Innanzitutto bisogna chiudere le carceri della vergogna, come Savona, Marsala e Pordenone, e costruirne altre. Il problema però non è solo lo spazio delle singole celle. Si deve parlare degli spazi comuni: quelli dedicati all'aria e al tempo libero, al lavoro e all'istruzione. Soprattutto di questo le carceri sono carenti. Ecco perché, spesso, si sta sempre chiusi in cella. Le condizioni di vita in carcere dipendono da tanti fattori, non solo dalla struttura edilizia: il direttore, i volontari, il rapporto con l'esterno.

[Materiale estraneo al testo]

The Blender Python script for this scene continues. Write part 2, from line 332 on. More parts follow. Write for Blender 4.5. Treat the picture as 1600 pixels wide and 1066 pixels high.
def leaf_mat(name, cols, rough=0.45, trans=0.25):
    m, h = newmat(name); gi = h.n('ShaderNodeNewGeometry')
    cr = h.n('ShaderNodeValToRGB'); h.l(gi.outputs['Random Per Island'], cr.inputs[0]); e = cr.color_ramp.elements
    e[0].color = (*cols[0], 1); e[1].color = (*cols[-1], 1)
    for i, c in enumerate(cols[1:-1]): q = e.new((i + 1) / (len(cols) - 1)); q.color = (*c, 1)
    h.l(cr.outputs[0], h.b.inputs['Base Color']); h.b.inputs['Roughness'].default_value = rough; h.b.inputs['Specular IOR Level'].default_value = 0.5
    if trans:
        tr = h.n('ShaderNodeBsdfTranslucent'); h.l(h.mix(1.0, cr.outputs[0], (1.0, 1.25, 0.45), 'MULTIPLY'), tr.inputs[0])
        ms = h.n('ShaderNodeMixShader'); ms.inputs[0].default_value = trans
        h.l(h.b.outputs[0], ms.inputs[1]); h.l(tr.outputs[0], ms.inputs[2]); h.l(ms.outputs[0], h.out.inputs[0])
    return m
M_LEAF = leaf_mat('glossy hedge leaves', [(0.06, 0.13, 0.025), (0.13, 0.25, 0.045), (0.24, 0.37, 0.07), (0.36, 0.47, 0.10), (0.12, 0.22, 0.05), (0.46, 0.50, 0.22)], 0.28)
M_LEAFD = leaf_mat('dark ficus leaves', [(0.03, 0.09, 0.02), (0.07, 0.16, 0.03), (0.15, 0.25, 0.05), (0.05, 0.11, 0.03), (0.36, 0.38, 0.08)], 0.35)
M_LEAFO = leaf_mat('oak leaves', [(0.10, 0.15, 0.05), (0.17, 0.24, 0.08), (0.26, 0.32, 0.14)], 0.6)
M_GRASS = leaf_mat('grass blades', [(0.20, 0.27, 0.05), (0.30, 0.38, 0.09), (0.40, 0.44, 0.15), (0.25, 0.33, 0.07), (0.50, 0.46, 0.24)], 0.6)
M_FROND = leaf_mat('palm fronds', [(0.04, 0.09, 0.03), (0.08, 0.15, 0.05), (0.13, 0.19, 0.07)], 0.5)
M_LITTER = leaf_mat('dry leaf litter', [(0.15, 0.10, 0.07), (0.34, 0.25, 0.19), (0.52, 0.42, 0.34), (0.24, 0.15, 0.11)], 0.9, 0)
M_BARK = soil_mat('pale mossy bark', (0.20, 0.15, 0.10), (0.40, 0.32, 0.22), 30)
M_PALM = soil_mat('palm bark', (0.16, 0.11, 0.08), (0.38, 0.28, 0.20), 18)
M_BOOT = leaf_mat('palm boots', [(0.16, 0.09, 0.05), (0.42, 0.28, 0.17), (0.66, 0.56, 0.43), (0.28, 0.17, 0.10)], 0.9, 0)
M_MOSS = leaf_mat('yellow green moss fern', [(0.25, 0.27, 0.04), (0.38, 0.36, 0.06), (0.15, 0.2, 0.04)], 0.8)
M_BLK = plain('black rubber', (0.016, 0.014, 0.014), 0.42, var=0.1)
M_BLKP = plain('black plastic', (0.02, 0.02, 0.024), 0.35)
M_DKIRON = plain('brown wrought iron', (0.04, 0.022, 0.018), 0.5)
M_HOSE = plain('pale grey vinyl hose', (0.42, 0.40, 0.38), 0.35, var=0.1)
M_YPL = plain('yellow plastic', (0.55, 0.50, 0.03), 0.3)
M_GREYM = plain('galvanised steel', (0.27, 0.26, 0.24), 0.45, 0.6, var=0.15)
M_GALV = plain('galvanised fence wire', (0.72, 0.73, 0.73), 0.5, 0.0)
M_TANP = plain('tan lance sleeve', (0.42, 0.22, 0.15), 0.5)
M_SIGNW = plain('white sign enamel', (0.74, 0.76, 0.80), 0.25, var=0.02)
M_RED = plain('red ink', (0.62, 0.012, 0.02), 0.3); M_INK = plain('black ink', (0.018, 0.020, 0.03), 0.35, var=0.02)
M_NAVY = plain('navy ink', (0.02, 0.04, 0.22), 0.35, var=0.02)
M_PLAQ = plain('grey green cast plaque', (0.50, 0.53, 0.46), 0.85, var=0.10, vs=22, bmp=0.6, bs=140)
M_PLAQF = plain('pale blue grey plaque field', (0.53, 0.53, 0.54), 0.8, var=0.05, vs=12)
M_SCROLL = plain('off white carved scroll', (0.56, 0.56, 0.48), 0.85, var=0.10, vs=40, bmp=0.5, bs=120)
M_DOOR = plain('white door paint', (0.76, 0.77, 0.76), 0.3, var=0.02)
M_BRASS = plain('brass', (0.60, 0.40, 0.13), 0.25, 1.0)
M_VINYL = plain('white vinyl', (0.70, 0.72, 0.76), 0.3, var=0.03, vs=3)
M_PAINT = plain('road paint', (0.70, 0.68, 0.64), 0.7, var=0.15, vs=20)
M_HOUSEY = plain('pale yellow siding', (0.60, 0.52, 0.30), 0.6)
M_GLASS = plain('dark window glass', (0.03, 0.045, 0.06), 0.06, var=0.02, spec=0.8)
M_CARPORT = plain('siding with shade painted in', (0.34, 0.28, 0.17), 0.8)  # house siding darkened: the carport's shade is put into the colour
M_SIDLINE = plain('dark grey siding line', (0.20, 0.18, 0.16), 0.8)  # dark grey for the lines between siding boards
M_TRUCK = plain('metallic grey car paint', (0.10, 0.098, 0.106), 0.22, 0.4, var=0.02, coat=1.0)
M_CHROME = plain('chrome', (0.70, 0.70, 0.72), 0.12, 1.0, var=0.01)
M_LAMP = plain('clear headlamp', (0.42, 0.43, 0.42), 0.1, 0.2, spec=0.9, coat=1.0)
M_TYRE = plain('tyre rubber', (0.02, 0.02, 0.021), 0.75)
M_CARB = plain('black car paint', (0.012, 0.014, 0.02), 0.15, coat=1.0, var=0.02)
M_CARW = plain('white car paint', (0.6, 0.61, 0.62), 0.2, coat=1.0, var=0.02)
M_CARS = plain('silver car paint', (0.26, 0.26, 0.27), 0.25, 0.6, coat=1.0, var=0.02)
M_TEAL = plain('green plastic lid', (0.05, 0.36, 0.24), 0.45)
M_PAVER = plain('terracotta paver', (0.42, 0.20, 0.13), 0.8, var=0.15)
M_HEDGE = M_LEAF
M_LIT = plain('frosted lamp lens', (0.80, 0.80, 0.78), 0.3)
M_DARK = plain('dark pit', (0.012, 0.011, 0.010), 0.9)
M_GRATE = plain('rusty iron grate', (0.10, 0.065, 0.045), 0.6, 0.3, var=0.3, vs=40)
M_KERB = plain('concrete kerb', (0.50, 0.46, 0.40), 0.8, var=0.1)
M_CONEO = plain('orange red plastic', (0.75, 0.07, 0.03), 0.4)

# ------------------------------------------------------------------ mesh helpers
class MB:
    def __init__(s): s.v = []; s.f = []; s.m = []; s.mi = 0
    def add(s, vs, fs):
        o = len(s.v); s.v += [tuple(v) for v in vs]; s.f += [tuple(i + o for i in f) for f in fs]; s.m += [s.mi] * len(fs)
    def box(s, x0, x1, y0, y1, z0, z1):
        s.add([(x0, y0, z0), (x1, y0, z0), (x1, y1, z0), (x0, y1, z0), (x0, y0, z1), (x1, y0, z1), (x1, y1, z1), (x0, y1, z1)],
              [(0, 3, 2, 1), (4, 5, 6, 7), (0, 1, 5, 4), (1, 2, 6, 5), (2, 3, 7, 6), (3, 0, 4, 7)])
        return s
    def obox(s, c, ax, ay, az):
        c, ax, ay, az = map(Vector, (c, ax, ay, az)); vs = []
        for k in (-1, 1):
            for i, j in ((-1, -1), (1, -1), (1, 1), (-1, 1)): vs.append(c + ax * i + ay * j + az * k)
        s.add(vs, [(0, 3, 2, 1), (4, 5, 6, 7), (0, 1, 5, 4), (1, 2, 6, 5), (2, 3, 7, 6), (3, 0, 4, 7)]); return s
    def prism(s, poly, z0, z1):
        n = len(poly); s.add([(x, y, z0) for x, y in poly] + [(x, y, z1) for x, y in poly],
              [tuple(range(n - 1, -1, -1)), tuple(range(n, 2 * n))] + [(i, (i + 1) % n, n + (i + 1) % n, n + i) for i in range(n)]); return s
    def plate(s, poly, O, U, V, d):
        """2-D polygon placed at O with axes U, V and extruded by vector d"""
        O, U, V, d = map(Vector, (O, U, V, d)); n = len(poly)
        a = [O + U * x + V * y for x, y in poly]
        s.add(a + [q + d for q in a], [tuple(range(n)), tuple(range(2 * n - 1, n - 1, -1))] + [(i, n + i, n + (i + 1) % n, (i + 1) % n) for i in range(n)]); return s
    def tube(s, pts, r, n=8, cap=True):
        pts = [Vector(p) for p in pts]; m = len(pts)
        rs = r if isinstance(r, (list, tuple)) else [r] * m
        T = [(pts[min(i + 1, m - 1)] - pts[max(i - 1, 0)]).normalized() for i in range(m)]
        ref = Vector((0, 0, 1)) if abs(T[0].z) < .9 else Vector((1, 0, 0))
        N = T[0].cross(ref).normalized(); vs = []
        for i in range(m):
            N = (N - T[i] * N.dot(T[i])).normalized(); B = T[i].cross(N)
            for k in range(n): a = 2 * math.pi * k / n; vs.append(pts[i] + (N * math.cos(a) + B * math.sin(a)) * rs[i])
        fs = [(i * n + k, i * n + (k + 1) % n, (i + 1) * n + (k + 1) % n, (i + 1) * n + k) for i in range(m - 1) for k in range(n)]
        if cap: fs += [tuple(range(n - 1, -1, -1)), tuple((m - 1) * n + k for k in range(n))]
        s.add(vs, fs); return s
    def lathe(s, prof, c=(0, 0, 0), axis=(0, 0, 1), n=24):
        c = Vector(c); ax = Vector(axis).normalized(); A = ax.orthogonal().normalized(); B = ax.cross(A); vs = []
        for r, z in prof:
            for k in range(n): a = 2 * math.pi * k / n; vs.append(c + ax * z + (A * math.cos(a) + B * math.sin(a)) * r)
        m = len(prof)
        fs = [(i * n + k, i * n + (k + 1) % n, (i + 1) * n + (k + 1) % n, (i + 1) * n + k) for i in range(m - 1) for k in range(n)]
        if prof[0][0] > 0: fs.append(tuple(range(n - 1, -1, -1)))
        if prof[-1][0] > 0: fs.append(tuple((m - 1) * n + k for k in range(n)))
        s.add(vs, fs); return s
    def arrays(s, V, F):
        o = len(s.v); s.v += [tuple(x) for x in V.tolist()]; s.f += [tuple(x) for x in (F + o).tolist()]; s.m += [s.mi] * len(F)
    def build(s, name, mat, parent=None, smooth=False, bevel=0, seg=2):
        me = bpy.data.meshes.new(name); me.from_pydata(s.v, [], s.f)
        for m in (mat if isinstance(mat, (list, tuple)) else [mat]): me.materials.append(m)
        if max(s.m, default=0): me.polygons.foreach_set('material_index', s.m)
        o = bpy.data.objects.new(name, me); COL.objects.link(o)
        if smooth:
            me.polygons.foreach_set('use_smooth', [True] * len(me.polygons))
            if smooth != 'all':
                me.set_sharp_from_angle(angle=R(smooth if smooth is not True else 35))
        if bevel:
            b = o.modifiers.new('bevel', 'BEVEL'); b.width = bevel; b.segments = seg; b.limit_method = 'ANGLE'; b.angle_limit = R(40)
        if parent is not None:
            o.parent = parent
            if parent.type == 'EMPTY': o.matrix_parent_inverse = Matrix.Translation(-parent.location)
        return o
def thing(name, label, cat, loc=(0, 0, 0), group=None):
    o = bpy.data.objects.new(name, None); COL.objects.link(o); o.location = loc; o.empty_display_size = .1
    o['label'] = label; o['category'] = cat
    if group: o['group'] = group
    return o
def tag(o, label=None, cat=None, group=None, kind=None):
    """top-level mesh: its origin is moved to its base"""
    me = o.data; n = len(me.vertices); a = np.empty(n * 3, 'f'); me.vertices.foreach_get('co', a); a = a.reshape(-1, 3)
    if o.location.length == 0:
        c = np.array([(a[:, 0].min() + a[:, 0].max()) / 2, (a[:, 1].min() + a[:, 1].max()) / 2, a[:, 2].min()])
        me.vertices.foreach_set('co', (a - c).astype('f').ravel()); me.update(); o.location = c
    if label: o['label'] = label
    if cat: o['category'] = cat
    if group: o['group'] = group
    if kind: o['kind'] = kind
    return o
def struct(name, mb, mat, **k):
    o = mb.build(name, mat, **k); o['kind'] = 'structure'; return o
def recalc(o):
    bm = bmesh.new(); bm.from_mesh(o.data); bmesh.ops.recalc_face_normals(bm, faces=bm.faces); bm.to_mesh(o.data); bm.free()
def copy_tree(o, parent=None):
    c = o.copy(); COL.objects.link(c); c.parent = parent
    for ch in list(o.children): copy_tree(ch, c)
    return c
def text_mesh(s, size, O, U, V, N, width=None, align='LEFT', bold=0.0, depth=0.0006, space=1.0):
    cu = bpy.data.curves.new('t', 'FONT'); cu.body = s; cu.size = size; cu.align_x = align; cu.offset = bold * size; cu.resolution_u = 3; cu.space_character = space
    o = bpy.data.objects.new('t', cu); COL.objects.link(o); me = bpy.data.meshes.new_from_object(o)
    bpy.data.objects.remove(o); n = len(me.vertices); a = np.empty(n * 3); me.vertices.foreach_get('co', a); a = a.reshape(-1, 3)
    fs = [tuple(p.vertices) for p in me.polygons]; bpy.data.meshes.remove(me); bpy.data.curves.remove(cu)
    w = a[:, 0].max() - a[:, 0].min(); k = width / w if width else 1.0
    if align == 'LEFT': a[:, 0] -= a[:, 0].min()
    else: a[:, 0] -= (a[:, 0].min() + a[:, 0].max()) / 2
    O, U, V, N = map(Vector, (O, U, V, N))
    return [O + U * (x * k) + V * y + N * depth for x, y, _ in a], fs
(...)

Bisogna agire su tutti questi fronti.

Dal 1990 ad oggi i detenuti sono quasi raddoppiati. Da 30mila siamo a oltre 57mila. Perché?

Nel 1990 accadono due cose. L'ultimo indulto approvato nel nostro paese e la legge Jervolino-Vassalli sulle droghe, che da sola incarcera da un terzo alla metà dei detenuti italiani. La legge sulle droghe va rivista.

Il carcere stesso rappresenta solo una parte del sistema penale. La cosiddetta area penale è molto più vasta...

Noi avevamo approvato leggi avanzate, per tutti i detenuti. La legge Simeone-Saraceni, quella sulle detenute madri, sui malati di Aids, la Smuraglia sul lavoro. Avevamo anche pensato a favorire l'affettività, a incontri a porte chiuse con il proprio partner o coniuge, misura che poi è stata bocciata.

Altro punto sui cui lavorare, e se ne parla da anni, è il nuovo codice penale...

Bisogna arrivare a un diritto penale minimo, depenalizzando una lunga serie di reati, tra cui quelli ideologici del codice Rocco. Ci sono delitti nuovi che non vengono perseguiti: contro l'ambiente o i reati dei colletti bianchi. Invece si persegue solo la piccola criminalità o i tossicodipendenti.

Come si possono applicare meglio le misure alternative?

Devono essere pronunciate dal giudice già in sentenza. Si può pensare a pene interdittive o riparative, per esempio. Come accade con il giudice di pace. Dobbiamo variare le forme della penalità e ammettere che il carcere è solo uno degli strumenti a disposizione della società. E va riservato a chi commette i delitti più gravi.

Carcere come extrema ratio?

Il carcere è sempre di più il luogo della marginalità sociale. Invece bisogna ammettere che deve essere quel luogo di reinserimento e risocializzazione previsto dalla nostra Costituzione. Altrimenti la recidiva, il ritorno in carcere sempre delle stesse persone è irrisolvibile. Basta con il modello custodialistico. E poi, come minimo, la politica si adoperi per un carcere dove si può lavorare, darsi una formazione e dove non ci si ammala.